None of them.

First up, when building a full system, working in "blocks" like this is going to result in a system that doesn't reflect your actual signal flow. It's best to group things by function than by what can be stuck together in these blocks. For example, if you've got something in there that could benefit from having a quadrature LFO (like "strumming" a Veils), well...since you've got these blocks but they don't have a quadrature oscillator with the exception of the Batumi/Poti pair...but at that point, you're using ALL FOUR LFOs in that to do what ONE module that's not in these is capable of. And that's just one example.

Secondly...what's with all of the buffered mults? You really only need these for distributing CVs to oscillators, filters, and other modules that need a CV without voltage sag. The sag results from having too many devices on the same CV source, so you use buffers to "regenerate" the CV. But you DON'T need six of them! In a small build, in fact, using 24 hp on JUST mults is a terrible idea; small builds are better served with inline mult widgets or stackcables, and if you have more than four modules that need properly-scaled CVs, THAT would be the only reason for using only ONE of those.

A far better approach here to building on MG would be to start with a fullsize cab that's larger than you need, populate that, then start paring things BACK. But work on the whole thing at the same time, not in chunks like these. Start with a 3 x 104 cab, then once it's populated, pare this down so that you wind up with TWO rows of 104 hp. It's 100% doable, and generally results in outcomes that are more usable.

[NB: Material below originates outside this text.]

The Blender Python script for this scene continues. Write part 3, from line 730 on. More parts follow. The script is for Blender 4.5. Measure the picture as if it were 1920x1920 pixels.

If you're coming from a background that has a lot of "semi-modular" patchables or keyboard synths, I can see how this concept emerged. Keyboard synths are, after all, built in "blocks" like that. But this ain't your dad's Joop-6 here...this is an "open environment" that, while grouping modules will be a must, blocking out everything BEFORE the full build process is on just won't work out very nicely if one of these blocks can't "play nice" with the others.